This tech CEO wants to save local news from the AI onslaught

Brier Dudley is editor of The Seattle Times Save the Free Press Initiative. This column was originally published in The Times on August 1st and is reprinted here with permission. Dudley’s work will appear regularly on the Medill Local News Initiative site.

Local newspapers have an intriguing new ally in their quest to get paid by AI firms hoovering their stories and putting their future at risk.

Matthew Prince, CEO of San Francisco-based Cloudflare, believes his company has a tool that may solve this dilemma for both news publishers and tech firms.

Prince has skin in the game beyond Cloudflare. He and his wife, Tatiana, own The Park Record, an award-winning newspaper in his hometown of Park City, Utah.

But it was pleas for help from bigger publishers, who use Cloudflare’s network, security and content-delivery systems, that prompted the company to address the swarms of AI bots endlessly scraping their websites.

Those bots take content to feed AI models. The AI models in turn are killing traditional search traffic to news publishers, jeopardizing their ability to succeed online.

Cloudflare built a tool called “Pay Per Crawl” that Prince announced last month. It’s intended to give publishers more control over AI crawlers accessing their websites.

Perhaps most importantly, it enables publishers to start charging AI companies. It uses web instructions that inform crawlers they need to pay for content they take.

We’ll see if it works. Government policies and litigation may still be required to strengthen and enforce payment. But I think this could be one of the keys to saving local journalism.

Right now only the largest news organizations have the clout and resources to negotiate payment deals with tech giants.

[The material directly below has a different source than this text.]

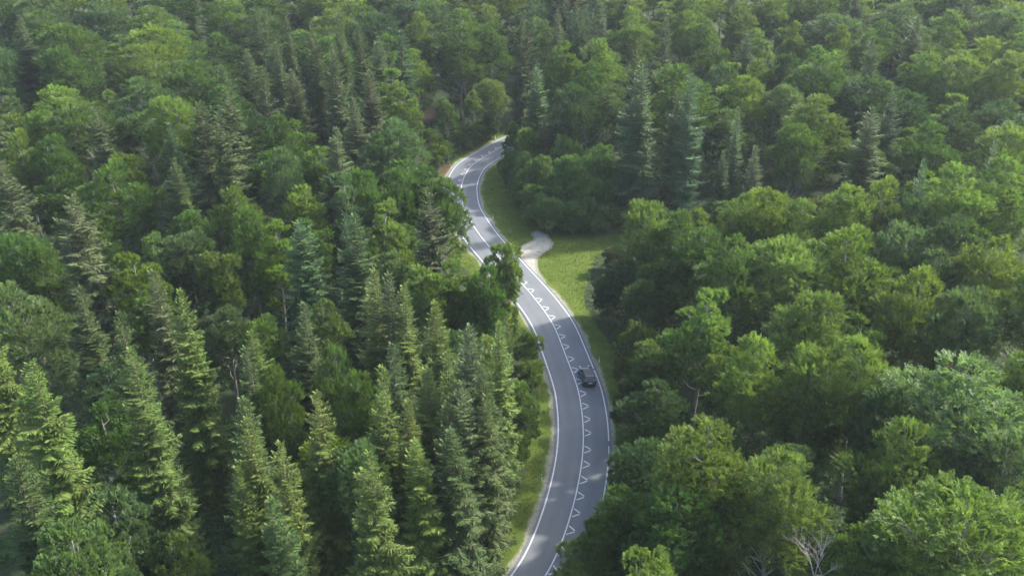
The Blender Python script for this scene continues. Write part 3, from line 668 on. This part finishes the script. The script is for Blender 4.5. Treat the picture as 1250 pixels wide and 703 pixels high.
# ---------------------------------------------------------------- roadside posts
M_PW = simple('post_white', (.8,.8,.78), .45); M_PB = simple('post_black', (.02,.02,.022), .5); M_REF = simple('reflector', (.7,.72,.75), .2, .3)
def post(px, py, label, first=[None]):
    x, y, z = at(px, py)
    d0, sdx, ii = road_dist(x, y)
    sgn = 1 if sdx[0] > 0 else -1; q = RC[ii[0]]+RN[ii[0]]*sgn*4.35; x, y = float(q[0]), float(q[1]); z = -.06
    if first[0] is None:
        r = bpy.data.objects.new('delineator_post', None); col.objects.link(r)
        mb = MB(); prof = [(-.06,-.05),(.06,-.05),(.03,.055),(-.03,.055)]
        def prism(mb, z0, z1, k=1.0, cut=0):
            b = len(mb.v)
            for zz in (z0, z1):
                for (a, c) in prof: mb.v.append(Vector((a*k, c*k, zz-(cut*(c+.05)/.105 if zz == z1 else 0))))
            for j in range(4): mb.f.append((b+j, b+(j+1) % 4, b+4+(j+1) % 4, b+4+j))
            mb.f.append((b+3, b+2, b+1, b)); mb.f.append((b+4, b+5, b+6, b+7))
        prism(mb, 0, 1.05, 1.0, .06); link('shaft', mb.mesh('shaft', M_PW, False), r)
        mb = MB(); prism(mb, .70, .92, 1.06); bd = link('black_band', mb.mesh('black_band', M_PB, False), r)
        mb = MB(); mb.box((0, -.056, .81), (.05, .012, .16)); link('reflector', mb.mesh('reflector', M_REF, False), bd)
        first[0] = r
    else:
        s = first[0]; r = s.copy(); col.objects.link(r)
        for ch in s.children:
            c = ch.copy(); col.objects.link(c); c.parent = r
            for g2 in ch.children:
                e = g2.copy(); col.objects.link(e); e.parent = c
    r.location = (x, y, z); t = RT[ii[0]]; r.rotation_euler[2] = math.atan2(t[1], t[0])-math.pi/2
    r['label'] = label; r['category'] = 'roadside post'; r['group'] = 'delineator posts along the road'
post(733, 441, 'white delineator post on right gravel shoulder just past the black car')
post(547, 203, 'white delineator post on the outside of the far bend by bare soil')
post(601, 170, 'white delineator post furthest away, beyond the far bend')
post(602, 267, 'white delineator post on inside grass before the far bend')
post(672, 590, 'white delineator post on left verge at the lower bend')

# ---------------------------------------------------------------- black car
M_BODY = simple('car_paint_black', (.010,.011,.013), .3, 0, .5, .5); M_GLS = simple('car_glass', (.02,.024,.03), .06, 0, .8); M_TYR = simple('tyre_rubber', (.02,.02,.02), .85)
M_RIM = simple('alloy_rim', (.5,.51,.53), .3, .9); M_TAIL = simple('tail_light', (.10,.008,.008), .25); M_HEAD = simple('head_light', (.75,.77,.8), .1, .2)
M_PLATE = simple('number_plate', (.75,.76,.74), .5); M_TRIM = simple('black_trim', (.03,.03,.032), .6)
def car():
    x, y, _ = at(712, 464); d0, sdx, ii = road_dist(x, y); i = int(ii[0])
    q = RC[i]+RN[i]*1.72; t = RT[i]
    r = bpy.data.objects.new('car', None); col.objects.link(r); r.location = (q[0], q[1], .045)
    r.rotation_euler[2] = math.atan2(t[1], t[0])-math.pi/2         # local +y forward
    r.scale = (1.06,)*3; r['label'] = 'black hatchback driving away in the right lane beside the zigzag line'; r['category'] = 'car'
    # lower body: rings along the length (y), each ring in x-z
    st = [(-2.10,.42,.74,.74),(-2.06,.30,.92,.84),(-1.85,.22,.98,.885),(-1.3,.2,.985,.905),(-.3,.19,.96,.91),(.7,.19,.93,.905),(1.15,.2,.90,.895),(1.6,.21,.84,.87),(1.95,.25,.74,.81),(2.12,.34,.62,.70),(2.16,.42,.55,.62)]
    mb = MB(); n = 12
    for (yy, z0, z1, hw) in st:
        ring = [(-hw*.86,z0),(-hw*.98,z0+.12),(-hw,z0+(z1-z0)*.5),(-hw*.985,z1-.1),(-hw*.93,z1-.02),(-hw*.5,z1+.015),(hw*.5,z1+.015),(hw*.93,z1-.02),(hw*.985,z1-.1),(hw,z0+(z1-z0)*.5),(hw*.98,z0+.12),(hw*.86,z0)]
        for (a, c) in ring: mb.v.append(Vector((a, yy, c)))
    for k in range(len(st)-1):
        for j in range(n): mb.f.append((k*n+j, k*n+(j+1) % n, (k+1)*n+(j+1) % n, (k+1)*n+j))
    mb.f.append(tuple(range(n))); mb.f.append(tuple((len(st)-1)*n+j for j in reversed(range(n))))
    body = link('body', mb.mesh('body', M_BODY), r); sb = body.modifiers.new('sub', 'SUBSURF'); sb.levels = 2; sb.render_levels = 2
    # greenhouse: belt ring to roof ring, glass; roof panel painted
    belt = [(-.80,-1.82,.93),(.80,-1.82,.93),(.83,-.3,.95),(.80,1.0,.90),(-.80,1.0,.90),(-.83,-.3,.95)]
    roof = [(-.60,-1.50,1.40),(.60,-1.50,1.40),(.64,-.4,1.47),(.60,.18,1.44),(-.60,.18,1.44),(-.64,-.4,1.47)]
    def panel(name, ids, pr=0.0, mat=M_GLS):
        m_ = MB(); P = [Vector(belt[a]) for a in ids]+[Vector(roof[a]) for a in reversed(ids)]
        c = sum(P, Vector())/len(P); nn = (P[1]-P[0]).cross(P[-1]-P[0]).normalized()
        if nn.dot(c-Vector((0, c.y*.3, .9))) < 0: nn = -nn
        P2 = [c+(p-c)*.94+nn*.012 for p in P]; P1 = [p-nn*.05 for p in P2]; k = len(P)
        m_.v += P2+P1; m_.f.append(tuple(range(k))); m_.f += [(j, k+j, k+(j+1) % k, (j+1) % k) for j in range(k)]
        link(name, m_.mesh(name, mat, False), r)
    mb = MB(); mb.v += [Vector(p) for p in belt+roof]
    for j in range(6): mb.f.append((j, (j+1) % 6, 6+(j+1) % 6, 6+j))
    mb.f.append((6,7,8,9,10,11)); mb.f.append((5,4,3,2,1,0)); cab = link('cabin', mb.mesh('cabin', M_BODY, False), r)
    bv = cab.modifiers.new('bev', 'BEVEL'); bv.width = .05; bv.segments = 3
    panel('rear_window', [0, 1]); panel('side_window', [1, 2]); panel('side_window', [2, 3]); panel('windscreen', [3, 4]); panel('side_window', [4, 5]); panel('side_window', [5, 0])
    mb = MB(); mb.v += [Vector((a, b, c)) for a, b, c in ((-.57,-1.46,1.418),(.57,-1.46,1.418),(.61,-.4,1.49),(.56,.14,1.46),(-.56,.14,1.46),(-.61,-.4,1.49))]
    mb.v += [v+Vector((0,0,-.04)) for v in mb.v[:6]]; mb.f = [(0,1,2,5),(5,2,3,4)]+[(j, (j+1) % 6, 6+(j+1) % 6, 6+j) for j in range(6)]
    link('roof_panel', mb.mesh('roof_panel', simple('car_roof_paint', (.012,.013,.015), .38, 0, .4, 0), False), r)
    for sx in (-1, 1):
        for yy in (-1.32, 1.33):
            mb = MB(); mb.tube([(sx*.70, yy, .32), (sx*.72, yy, .32), (sx*.89, yy, .32), (sx*.905, yy, .32)], [.26, .32, .32, .27], 24); w = link('wheel', mb.mesh('wheel', M_TYR), r)
            mb = MB(); mb.tube([(sx*.90, yy, .32), (sx*.918, yy, .32)], [.21, .19], 20)
            link('rim', mb.mesh('rim', M_RIM), w)
        mb = MB(); mb.box((sx*1.0, .62, 1.0), (.2, .11, .14)); mb.box((sx*.88, .64, .95), (.14, .05, .05)); mi = link('mirror', mb.mesh('mirror', M_BODY, False), r); b_ = mi.modifiers.new('b', 'BEVEL'); b_.width = .025; b_.segments = 2
        mb = MB(); mb.box((sx*.66, -2.045, .80), (.30, .10, .17)); h = link('tail_light', mb.mesh('tail_light', M_TAIL, False), r); b_ = h.modifiers.new('b', 'BEVEL'); b_.width = .03; b_.segments = 2
        mb = MB(); mb.box((sx*.56, 2.04, .64), (.32, .16, .12)); h = link('headlight', mb.mesh('headlight', M_HEAD, False), r); b_ = h.modifiers.new('b', 'BEVEL'); b_.width = .03; b_.segments = 2
    mb = MB(); mb.box((0, -2.12, .66), (.52, .03, .115)); link('number_plate', mb.mesh('number_plate', M_PLATE, False), r)
    mb = MB(); mb.box((0, -2.06, .36), (1.45, .14, .16)); bp = link('bumper', mb.mesh('bumper', M_TRIM, False), r); b_ = bp.modifiers.new('b', 'BEVEL'); b_.width = .04; b_.segments = 2
    mb = MB(); mb.box((0, -1.60, 1.435), (1.1, .22, .03)); sp_ = link('spoiler', mb.mesh('spoiler', M_BODY, False), r); b_ = sp_.modifiers.new('b', 'BEVEL'); b_.width = .012; b_.segments = 2
    mb = MB(); mb.box((-.1, -1.71, 1.20), (.5, .02, .02)); link('wiper', mb.mesh('wiper', M_TRIM, False), r)
car()

# ---------------------------------------------------------------- undergrowth and verge grass (stuff)
def scatter(n, area, fn):
    x = rng.uniform(area[0], area[1], n); y = rng.uniform(area[2], area[3], n); return x[fn(x, y)], y[fn(x, y)]
def tzv(x, y): return np.concatenate([np.atleast_1d(terrain(x[i:i+4000], y[i:i+4000])) for i in range(0, len(x), 4000)])
x = rng.uniform(-1, 1, 60000); y = 55+215*rng.random(60000)**1.3; x = x*(14+y*.55)
d_, s__, _ = road_dist(x, y); ig = inpoly(x, y, grass_w)
cln = np.hypot(x-cl[0], y-cl[1]) < 4.5
patch = np.sin(x*.31+1)*np.sin(y*.27)+np.sin(x*.11+y*.13) > -1.2
ok = (d_ > 8.3) & ~ig & ~cln & patch; x, y = x[ok], y[ok]; z = tzv(x, y)
O = np.stack([x, y, z+rng.uniform(.05, 1.0, len(x))**1.0*(1.0+.9*np.sin(x*.7+2)*np.sin(y*.6))], 1); D = rng.normal(0, 1, O.shape); D[:,2] = rng.uniform(.1, .9, len(x)); Nn = np.array([0,0,1.])+rng.normal(0, .3, O.shape)
V, F, C = sprays(O, D, Nn, rng.uniform(.6, 1.3, len(x)), rng, 4, .22, .40)
o = link('undergrowth', mesh_np('undergrowth', V, F, M_LEAF, ('leaf', C))); o.color = (.04,.095,.025,1)
o['kind'] = 'stuff'; o['label'] = 'low leafy undergrowth on the dark forest floor'; o['category'] = 'undergrowth'
# grass tufts
def grass_blades(n, lo, hi, name, label, colr, hh=(.10,.3), extra=True):
    x = rng.uniform(-26, 40, n); y = rng.uniform(64, 222, n); d_, s__, _ = road_dist(x, y); ig = inpoly(x, y, grass_w); gv = inpoly(x, y, gravel_w)
    m = (((d_ > lo) & (d_ < hi)) | (ig & (d_ > lo))) & ~gv; x, y = x[m], y[m]; z = tzv(x, y); k = len(x)
    P = np.stack([x, y, z-.02], 1); D = unit(np.stack([rng.normal(0, .35, k), rng.normal(0, .35, k), np.ones(k)], 1)); Nn = unit(rng.normal(0, 1, (k, 3))); Nn = unit(Nn-D*np.sum(Nn*D, 1, keepdims=True))
    L = rng.uniform(*hh, k); V, F = leaf_quads(P, D, Nn, L, rng.uniform(.05, .12, k))
    C = np.stack([rng.random(k), rng.random(k)*.5, rng.random(k)], 1)
    o = link(name, mesh_np(name, V, F, M_LEAF, ('leaf', np.repeat(C, 4, axis=0)))); o.color = (*colr, 1); o['kind'] = 'stuff'; o['label'] = label; o['category'] = 'grass'
grass_blades(170000, 4.7, 9.5, 'verge_grass', 'short bright green grass on the verges and the clearing', (.074,.114,.016))

# ---------------------------------------------------------------- haze
def haze():
    mb = MB(); mb.box((0, 950, 38.5), (1820, 2520, 88)); m, nt, o_ = new_mat('haze_air'); v = N(nt, 'ShaderNodeVolumePrincipled')
    v.inputs['Color'].default_value = (.82,.92,1,1); v.inputs['Density'].default_value = .00011; v.inputs['Anisotropy'].default_value = .2
    nt.links.new(v.outputs[0], o_.inputs['Volume']); me = mb.mesh('haze', m, False); h = link('haze', me); h['kind'] = 'stuff'; h['label'] = 'thin bluish air haze over the whole forest'; h['category'] = 'haze'
USE_HAZE = True
if USE_HAZE: haze()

The 9,000 or so local outlets, including around 5,600 smaller newspapers, need a simple tool like Cloudflare’s to erect a tollbooth for AI crawlers taking their work.

This complements legislation proposed in the U.S., and enacted in other countries, to help news outlets get fairly compensated by tech giants making billions off their content.

A “tollbooth for crawlers” clarifies the situation for policymakers and could provide a framework for negotiating payments.

It also removes complexity and ambiguity that bogged down the Journalism Preservation and Competition Act in Congress and similar policies in Oregon and California. They were all trying to figure out how to ensure publishers get paid online, but until now there weren’t standard ways to proceed.

In a phone interview, Prince said the tool may also give publishers a new way to value their work that’s less focused on search traffic.

The tool should help AI companies as well, Prince said.

He believes AI companies’ graphics processing units and talent will become more commodified but content won’t.

“And so I think that over time, the AI companies that will win will be the ones that have access to unique content that makes their system more valuable,” he said, adding that they should eventually be spending more on content than salaries and processors.

If that proves true, “then we should all be buying local newspapers because they’re going to be pretty valuable,” he added.

How will Cloudflare get paid? Prince said the tool supports its customers, other companies could pay to use Cloudflare tools to monitor transactions and Cloudflare could get paid to help negotiate payments.

“Even if we didn’t make $1 off of it, we’d still do it, because it’s the right thing for the internet,” he said. “And again, we see this as an existential threat to us, that if people stop putting content on the internet, the internet goes away. If the internet goes away, our business goes away.”

Cloudflare isn’t doing this alone. It’s working with an internet engineering standards group that’s fast-tracking a new standard for how AI crawlers interact with content.

Prince expects “responsible crawling” standards to emerge in the next 90 days. Companies should start aligning behind them shortly afterward, though Google may take some persuading.

He predicts this will lead to “significant deals done by AI companies” in 2026, paying on a per-crawl basis.

“I would hope that this becomes a meaningful revenue stream to the world’s content creators over the course of second half of 2026 and going forward from there,” he said.

If that pans out it could help stabilize newspapers’ online businesses and support thousands of newsroom jobs.

Maybe I’m putting too much stock in this because signs of hope are rare on this beat.

But I wonder if the tools and standards are a turning point, similar to the emergence of digital-rights technology that helped save the music industry after rampant piracy in the late 1990s.

That also required public policy and courts to strengthen copyright protections and enforcement. It needed the public to realize it must pay for quality content. And the industry needed new technology to protect its work and get paid for its use online.

It worked, and now 100 million Americans subscribe to digital music services. Traditional formats also survived, with physical media accounting for 11% of recorded music sales last year.

Prince, a former intellectual-property law professor, recast my music-industry analogy.

His “utopian future” envisions more of the fees, that everyone pays the bot system crawling the web, going back to creators of original content.

“If we can get to that, there is a chance we have a music industry-like moment where the content industry actually grows and doesn’t shrink as a result of AI,” he said. “But we have to do that. We have to get these things right, right now. And that’s why this is just one of our top strategic priorities.”